→ WHAT NEEDS TO BE DONE: Quote exactly the lines spanning from the top of the data below to the line that contains "for o in list(bpy.data.objects): bpy.data.objects.remove(o)", including both.
· · · · ·
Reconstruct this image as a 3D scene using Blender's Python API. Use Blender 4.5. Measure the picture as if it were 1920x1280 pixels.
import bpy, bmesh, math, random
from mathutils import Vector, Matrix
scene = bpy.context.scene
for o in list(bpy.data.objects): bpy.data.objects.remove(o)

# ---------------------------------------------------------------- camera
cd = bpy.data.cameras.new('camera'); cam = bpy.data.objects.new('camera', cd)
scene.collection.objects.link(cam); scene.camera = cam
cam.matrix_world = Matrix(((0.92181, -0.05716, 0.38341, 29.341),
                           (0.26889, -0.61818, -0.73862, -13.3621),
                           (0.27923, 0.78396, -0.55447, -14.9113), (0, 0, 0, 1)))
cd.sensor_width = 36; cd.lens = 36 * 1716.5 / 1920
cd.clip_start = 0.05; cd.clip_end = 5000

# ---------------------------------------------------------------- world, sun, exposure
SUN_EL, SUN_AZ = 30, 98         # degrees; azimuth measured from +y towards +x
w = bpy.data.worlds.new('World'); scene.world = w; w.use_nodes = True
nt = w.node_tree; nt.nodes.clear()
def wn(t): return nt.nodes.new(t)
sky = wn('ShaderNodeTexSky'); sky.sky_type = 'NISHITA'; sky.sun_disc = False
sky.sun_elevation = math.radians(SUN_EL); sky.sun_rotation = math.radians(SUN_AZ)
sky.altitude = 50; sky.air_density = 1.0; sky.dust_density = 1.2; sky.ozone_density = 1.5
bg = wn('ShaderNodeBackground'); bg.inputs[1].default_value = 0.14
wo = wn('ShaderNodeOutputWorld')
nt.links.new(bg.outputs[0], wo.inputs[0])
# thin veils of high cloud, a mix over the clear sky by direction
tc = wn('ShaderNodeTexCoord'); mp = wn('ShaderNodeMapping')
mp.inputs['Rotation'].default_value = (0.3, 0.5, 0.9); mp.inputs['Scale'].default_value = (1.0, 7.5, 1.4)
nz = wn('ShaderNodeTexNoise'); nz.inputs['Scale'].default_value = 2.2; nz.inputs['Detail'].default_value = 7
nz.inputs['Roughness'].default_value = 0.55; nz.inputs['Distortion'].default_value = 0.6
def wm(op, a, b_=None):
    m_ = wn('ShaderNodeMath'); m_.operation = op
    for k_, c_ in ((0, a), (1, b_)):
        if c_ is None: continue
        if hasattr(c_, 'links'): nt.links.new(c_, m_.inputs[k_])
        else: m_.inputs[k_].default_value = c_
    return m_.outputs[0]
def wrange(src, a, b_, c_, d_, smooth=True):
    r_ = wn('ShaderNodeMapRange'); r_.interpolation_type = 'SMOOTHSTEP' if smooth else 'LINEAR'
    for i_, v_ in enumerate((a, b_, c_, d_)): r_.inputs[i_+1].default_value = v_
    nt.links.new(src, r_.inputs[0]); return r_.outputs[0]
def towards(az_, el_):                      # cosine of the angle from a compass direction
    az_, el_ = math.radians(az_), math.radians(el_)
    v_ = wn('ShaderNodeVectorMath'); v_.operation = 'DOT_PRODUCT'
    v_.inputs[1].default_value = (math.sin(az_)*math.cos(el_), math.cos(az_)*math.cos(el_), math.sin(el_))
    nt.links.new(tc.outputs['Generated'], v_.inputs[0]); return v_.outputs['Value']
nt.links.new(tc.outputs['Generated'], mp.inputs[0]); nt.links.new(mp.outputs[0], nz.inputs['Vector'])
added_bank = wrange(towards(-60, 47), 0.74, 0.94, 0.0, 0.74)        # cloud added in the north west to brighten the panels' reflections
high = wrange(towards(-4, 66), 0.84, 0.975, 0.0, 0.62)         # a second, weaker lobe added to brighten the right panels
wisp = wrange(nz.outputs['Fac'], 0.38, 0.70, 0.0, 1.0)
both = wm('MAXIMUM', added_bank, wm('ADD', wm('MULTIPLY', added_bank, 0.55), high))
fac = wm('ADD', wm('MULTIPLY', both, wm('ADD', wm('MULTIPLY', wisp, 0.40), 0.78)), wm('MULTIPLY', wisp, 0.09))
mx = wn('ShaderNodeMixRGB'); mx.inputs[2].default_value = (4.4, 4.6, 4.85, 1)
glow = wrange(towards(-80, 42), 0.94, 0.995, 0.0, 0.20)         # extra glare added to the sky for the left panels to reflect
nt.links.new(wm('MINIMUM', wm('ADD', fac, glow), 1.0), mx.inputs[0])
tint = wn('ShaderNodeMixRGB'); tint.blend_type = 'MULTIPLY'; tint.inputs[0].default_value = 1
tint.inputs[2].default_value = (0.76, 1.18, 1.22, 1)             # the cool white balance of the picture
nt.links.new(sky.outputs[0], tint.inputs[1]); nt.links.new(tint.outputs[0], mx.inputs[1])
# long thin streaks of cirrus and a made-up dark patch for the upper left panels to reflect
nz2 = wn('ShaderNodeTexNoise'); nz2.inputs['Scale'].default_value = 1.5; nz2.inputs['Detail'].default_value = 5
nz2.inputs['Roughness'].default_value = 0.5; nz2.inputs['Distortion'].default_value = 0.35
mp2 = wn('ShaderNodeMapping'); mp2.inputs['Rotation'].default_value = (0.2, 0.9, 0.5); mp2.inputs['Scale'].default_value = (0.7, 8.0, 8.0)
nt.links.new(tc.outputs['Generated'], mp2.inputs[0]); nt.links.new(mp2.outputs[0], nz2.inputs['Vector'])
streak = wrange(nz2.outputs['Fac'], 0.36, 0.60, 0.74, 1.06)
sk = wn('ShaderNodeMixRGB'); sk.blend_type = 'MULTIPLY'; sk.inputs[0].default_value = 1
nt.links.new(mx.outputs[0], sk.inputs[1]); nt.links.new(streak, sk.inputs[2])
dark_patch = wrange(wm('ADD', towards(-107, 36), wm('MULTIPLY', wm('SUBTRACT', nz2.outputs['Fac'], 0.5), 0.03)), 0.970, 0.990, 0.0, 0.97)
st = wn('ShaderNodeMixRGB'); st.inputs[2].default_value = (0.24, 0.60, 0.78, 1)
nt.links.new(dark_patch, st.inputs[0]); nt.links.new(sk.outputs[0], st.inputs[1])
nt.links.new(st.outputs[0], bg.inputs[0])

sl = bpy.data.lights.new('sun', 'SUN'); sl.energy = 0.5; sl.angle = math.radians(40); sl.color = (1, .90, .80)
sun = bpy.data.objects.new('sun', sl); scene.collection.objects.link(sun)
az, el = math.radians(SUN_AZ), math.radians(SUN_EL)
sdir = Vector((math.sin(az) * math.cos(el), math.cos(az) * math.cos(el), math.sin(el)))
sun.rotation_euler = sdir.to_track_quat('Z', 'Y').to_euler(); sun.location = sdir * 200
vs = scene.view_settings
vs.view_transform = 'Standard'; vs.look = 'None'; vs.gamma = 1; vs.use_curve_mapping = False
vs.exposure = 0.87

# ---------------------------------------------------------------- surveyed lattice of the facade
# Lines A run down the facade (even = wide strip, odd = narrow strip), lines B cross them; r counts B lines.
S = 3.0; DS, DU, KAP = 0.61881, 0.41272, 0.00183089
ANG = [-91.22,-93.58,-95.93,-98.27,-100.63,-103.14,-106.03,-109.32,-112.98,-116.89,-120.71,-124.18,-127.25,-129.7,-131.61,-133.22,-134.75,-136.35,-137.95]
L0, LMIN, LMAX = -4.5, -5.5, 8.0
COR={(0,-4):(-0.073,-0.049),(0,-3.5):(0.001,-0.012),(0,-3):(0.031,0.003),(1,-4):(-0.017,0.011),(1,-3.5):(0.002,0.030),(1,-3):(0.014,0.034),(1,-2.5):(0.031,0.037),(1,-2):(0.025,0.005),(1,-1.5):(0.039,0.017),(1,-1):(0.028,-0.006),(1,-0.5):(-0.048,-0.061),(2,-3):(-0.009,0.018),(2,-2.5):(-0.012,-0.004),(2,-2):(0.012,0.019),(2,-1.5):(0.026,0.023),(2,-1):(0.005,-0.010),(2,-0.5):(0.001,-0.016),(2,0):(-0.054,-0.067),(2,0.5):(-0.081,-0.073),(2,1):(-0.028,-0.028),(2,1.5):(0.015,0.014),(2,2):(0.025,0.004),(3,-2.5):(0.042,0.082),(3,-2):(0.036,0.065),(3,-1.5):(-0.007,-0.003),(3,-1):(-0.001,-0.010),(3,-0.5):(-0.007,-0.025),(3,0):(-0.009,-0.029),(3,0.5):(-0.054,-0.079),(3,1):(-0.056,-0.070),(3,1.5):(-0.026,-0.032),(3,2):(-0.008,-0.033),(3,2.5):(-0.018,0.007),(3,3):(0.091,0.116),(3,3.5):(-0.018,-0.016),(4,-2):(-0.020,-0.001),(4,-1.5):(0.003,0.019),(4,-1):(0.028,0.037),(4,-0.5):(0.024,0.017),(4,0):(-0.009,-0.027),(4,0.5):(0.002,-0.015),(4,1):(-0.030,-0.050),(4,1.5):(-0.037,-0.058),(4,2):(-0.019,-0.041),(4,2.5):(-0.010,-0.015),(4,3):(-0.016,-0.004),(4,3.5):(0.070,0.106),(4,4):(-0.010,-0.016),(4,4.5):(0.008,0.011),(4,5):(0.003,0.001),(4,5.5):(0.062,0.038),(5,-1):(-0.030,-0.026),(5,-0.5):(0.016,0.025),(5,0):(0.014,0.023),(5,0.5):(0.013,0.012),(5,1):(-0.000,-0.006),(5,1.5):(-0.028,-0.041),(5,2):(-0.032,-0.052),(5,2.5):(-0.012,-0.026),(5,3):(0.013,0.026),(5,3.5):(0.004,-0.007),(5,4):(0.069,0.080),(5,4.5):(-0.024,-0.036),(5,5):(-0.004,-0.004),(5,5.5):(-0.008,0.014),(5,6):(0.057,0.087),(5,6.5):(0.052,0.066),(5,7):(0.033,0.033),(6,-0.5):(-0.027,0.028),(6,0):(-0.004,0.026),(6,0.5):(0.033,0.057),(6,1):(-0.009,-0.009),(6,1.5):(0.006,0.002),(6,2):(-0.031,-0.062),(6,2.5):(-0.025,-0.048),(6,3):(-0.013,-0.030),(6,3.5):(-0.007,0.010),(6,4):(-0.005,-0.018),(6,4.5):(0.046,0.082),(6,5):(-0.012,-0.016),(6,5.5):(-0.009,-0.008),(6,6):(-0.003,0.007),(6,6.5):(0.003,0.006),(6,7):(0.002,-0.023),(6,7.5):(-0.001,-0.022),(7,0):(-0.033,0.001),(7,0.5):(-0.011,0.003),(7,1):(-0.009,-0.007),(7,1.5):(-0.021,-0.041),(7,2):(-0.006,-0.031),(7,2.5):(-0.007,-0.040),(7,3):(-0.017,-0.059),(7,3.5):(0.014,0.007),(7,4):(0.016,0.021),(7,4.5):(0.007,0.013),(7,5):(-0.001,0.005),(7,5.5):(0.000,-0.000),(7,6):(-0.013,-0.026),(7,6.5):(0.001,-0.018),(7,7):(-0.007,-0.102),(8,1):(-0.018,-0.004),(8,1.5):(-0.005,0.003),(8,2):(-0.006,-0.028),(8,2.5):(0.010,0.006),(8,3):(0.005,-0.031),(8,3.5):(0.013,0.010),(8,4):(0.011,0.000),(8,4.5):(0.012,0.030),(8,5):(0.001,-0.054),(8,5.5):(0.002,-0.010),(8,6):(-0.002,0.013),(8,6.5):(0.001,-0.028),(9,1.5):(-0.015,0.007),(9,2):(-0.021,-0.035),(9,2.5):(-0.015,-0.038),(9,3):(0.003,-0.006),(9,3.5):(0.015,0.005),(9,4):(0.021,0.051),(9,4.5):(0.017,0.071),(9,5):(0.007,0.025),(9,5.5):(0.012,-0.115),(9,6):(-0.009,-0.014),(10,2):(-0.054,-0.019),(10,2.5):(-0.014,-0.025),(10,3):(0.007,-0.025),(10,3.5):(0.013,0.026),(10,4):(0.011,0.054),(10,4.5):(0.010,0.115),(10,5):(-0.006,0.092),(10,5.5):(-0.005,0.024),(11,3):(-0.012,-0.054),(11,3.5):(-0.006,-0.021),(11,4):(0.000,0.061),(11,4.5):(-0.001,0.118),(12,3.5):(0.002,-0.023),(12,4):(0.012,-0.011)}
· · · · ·
→ TASK RESPONSE:
Reconstruct this image as a 3D scene using Blender's Python API. Use Blender 4.5. Measure the picture as if it were 1920x1280 pixels.
import bpy, bmesh, math, random
from mathutils import Vector, Matrix
scene = bpy.context.scene
for o in list(bpy.data.objects): bpy.data.objects.remove(o)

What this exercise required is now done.